Segundo as investigações, o contrato de compra e venda, no valor de R$ 2 milhões, refere-se a um imóvel de 712m² situado em um terreno de 1.020 m², no Bairro Ibituruna, pertencente a mãe do dono do posto. Consta como comprador Ruy Gabriel Muniz, filho de Ruy Muniz. O prefeito afastado e a mulher dele, deputada federal Raquel Muniz (PSD), figuram como avalistas. Essa é a atual residência da família de Muniz.
O documento prevê ainda sinal de R$ 1 milhão, a ser pago em setembro de 2013, por depósito bancário. E determina ainda que o restante seja quitado em 36 parcelas de R$ 27 mil, a serem depositadas a partir de 22 de dezembro de 2013 com término no mesmo mês de 2016. Uma das cláusulas atribui ao comprador a responsabilidade pelo pagamento do Imposto sobre Transmissão de Bens e Imóveis (ITBI).
O pagamento exigido, em dinheiro, é uma forma de “lavar dinheiro” e uma estratégia para dificultar a ação dos órgãos de investigação.
Já no outro contrato, Ruy Muniz e Raquel Muniz aparecem como avalistas do filho, Ruy Gabriel, em uma dívida de R$ 1,5 milhão, da qual não consta detalhamento. Por meio desse contrato, o devedor e os avalistas se comprometem a pagar R$ 1,5 milhão em 22 de novembro de 2016 em favor do empresário; mesma data em que vence a penúltima prestação do contrato de compra e venda. Uma das testemunhas que consta no documento é Leonardo Andrade.

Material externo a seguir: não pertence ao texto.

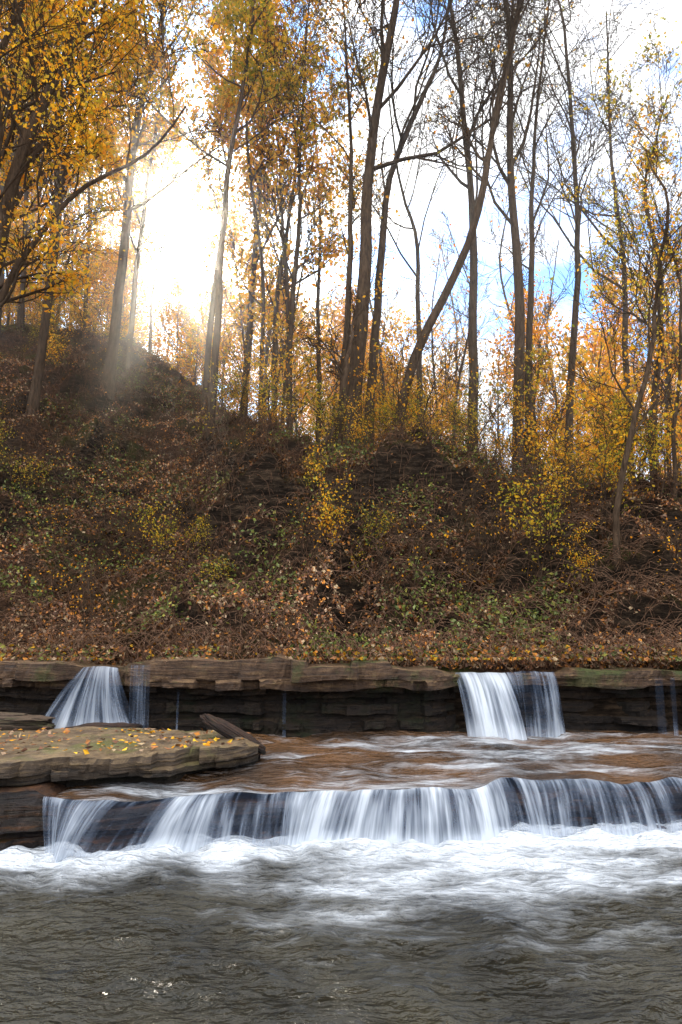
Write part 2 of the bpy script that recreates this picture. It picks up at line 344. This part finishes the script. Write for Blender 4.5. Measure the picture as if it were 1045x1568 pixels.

Ainda conforme as investigações, a nota promissória encontrada está assinada com Ruy Gabriel Muniz e o pai Ruy Muniz.
De acordo com as investigações, o real valor pago por Muniz pela casa, de R$ 3,5 milhões, foi superior ao estabelecido no contrato de compra de venda, de R$ 2 milhões. A diferença entre os valores seria uma tentativa de ocultar a origem dos recursos usados na negociação, reduzir a base de cálculo do TBI e sonegar os impostos incidentes sobre a transação milionária.
Prisões
As prisões foram determinadas pela desembargadora Márcia Milanez com os argumentos de que são fundamentais para a ordem pública, para a preservação da instrução criminal e para a garantia da aplicação da lei penal.